== What this task involves ==
Begin at the first line below and copy each line exactly, ending with the line where "C = bpy.context.collection" appears.

++++

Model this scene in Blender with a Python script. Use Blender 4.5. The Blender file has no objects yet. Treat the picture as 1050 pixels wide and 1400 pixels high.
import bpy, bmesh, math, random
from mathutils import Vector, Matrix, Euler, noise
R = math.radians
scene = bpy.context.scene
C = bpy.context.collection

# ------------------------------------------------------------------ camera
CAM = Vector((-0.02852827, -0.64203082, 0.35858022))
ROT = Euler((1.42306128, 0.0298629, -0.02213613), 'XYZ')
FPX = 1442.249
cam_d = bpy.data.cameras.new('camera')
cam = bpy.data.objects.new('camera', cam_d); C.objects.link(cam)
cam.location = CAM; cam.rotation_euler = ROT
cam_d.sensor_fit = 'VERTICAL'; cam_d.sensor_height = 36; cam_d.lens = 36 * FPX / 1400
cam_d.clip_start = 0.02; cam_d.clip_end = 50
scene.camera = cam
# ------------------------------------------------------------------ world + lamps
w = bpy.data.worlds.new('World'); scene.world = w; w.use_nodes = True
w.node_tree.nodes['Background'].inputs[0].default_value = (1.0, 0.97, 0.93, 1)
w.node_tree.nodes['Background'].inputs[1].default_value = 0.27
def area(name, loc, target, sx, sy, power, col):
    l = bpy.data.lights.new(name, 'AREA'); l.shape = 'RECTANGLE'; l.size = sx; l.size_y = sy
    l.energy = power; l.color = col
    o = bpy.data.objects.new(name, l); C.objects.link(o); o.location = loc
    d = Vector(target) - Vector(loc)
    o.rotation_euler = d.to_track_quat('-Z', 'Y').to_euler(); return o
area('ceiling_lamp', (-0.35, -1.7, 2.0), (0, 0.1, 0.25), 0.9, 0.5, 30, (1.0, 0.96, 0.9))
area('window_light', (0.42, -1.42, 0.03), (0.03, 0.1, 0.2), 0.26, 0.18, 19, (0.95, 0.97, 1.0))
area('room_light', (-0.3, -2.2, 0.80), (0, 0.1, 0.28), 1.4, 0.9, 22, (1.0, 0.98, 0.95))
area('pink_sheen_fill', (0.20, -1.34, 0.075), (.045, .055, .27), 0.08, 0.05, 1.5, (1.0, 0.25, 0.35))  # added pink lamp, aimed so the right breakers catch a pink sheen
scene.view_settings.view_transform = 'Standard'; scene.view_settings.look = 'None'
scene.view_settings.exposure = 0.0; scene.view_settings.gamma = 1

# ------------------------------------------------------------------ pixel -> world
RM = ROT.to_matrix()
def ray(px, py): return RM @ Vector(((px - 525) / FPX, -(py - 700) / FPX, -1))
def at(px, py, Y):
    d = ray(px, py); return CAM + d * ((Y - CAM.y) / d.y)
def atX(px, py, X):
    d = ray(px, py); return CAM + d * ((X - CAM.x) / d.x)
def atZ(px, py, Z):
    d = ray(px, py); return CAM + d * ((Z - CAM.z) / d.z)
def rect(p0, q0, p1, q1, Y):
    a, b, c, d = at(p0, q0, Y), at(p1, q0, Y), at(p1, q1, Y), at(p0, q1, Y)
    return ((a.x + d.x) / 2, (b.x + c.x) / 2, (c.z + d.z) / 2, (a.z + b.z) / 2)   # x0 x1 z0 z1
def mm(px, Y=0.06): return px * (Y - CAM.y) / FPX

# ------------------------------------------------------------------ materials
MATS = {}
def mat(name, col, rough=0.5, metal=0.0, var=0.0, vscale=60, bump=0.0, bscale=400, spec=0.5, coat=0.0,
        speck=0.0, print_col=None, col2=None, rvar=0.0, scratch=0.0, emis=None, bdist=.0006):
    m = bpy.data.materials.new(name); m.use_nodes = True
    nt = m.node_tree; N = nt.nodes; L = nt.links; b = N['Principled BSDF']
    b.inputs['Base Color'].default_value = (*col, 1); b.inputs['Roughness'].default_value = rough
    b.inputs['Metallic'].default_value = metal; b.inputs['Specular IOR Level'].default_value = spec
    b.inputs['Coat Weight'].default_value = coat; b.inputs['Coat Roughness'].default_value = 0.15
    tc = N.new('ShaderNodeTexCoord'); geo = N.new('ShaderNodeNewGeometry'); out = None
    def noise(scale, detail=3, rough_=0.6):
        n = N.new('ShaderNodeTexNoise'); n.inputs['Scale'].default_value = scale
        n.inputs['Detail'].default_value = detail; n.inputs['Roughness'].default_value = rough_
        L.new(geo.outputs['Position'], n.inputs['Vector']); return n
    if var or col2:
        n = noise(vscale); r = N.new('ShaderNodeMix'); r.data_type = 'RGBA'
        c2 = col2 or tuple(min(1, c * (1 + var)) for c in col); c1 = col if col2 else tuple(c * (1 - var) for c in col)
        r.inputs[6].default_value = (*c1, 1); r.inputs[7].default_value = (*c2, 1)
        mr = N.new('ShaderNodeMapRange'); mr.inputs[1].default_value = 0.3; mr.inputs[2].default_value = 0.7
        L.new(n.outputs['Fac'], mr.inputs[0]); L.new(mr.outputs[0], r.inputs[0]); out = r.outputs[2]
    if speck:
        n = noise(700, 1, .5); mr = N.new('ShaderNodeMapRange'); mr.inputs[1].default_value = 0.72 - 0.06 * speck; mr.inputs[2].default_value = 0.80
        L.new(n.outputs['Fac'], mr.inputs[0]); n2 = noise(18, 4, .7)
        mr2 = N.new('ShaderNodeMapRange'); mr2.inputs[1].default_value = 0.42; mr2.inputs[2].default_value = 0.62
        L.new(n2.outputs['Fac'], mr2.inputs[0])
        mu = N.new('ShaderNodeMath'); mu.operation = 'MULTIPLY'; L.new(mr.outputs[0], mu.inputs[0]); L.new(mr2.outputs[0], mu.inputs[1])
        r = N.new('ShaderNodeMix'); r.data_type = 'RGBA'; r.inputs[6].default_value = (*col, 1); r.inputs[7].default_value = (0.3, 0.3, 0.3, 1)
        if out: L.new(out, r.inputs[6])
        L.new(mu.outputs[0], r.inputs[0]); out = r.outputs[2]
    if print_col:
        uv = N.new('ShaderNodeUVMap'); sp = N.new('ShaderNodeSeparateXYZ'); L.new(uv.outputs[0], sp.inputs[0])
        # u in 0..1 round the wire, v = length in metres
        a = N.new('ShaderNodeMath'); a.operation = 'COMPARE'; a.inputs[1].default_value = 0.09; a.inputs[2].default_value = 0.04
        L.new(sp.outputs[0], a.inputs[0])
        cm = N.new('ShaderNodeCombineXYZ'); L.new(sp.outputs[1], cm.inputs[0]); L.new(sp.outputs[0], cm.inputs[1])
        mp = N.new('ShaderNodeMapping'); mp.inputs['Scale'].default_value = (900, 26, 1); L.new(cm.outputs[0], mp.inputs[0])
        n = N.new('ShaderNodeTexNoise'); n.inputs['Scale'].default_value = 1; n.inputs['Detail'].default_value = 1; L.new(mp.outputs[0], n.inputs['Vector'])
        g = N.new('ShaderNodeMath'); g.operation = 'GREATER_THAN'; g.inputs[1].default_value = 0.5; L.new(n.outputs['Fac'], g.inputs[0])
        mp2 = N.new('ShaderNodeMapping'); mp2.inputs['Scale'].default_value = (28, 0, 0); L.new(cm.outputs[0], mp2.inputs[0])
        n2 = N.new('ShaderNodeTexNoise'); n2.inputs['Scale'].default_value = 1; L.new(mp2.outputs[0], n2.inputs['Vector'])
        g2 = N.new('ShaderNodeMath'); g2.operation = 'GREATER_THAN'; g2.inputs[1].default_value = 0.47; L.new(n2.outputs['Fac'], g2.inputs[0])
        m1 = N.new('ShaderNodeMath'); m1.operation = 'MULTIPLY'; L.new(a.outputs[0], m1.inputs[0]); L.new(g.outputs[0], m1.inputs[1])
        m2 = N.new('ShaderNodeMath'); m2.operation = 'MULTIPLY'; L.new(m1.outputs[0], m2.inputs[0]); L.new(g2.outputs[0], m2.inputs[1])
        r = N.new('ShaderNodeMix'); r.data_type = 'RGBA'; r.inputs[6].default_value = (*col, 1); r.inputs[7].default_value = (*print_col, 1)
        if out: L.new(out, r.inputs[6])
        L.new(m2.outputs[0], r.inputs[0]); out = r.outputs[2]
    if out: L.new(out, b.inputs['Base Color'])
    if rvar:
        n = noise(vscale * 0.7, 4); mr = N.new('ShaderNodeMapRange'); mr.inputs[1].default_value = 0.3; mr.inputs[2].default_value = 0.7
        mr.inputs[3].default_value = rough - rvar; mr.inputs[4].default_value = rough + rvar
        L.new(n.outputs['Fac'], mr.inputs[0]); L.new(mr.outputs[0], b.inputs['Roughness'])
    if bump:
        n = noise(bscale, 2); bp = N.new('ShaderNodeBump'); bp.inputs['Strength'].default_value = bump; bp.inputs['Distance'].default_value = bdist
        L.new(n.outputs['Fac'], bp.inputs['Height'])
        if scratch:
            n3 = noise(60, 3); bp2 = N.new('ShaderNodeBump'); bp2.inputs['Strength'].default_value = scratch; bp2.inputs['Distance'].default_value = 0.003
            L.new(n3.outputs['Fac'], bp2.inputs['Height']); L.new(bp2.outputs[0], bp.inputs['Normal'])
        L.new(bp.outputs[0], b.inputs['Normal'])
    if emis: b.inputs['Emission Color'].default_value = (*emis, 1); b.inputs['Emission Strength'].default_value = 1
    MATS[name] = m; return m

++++

== Result ==
Model this scene in Blender with a Python script. Use Blender 4.5. The Blender file has no objects yet. Treat the picture as 1050 pixels wide and 1400 pixels high.
import bpy, bmesh, math, random
from mathutils import Vector, Matrix, Euler, noise
R = math.radians
scene = bpy.context.scene
C = bpy.context.collection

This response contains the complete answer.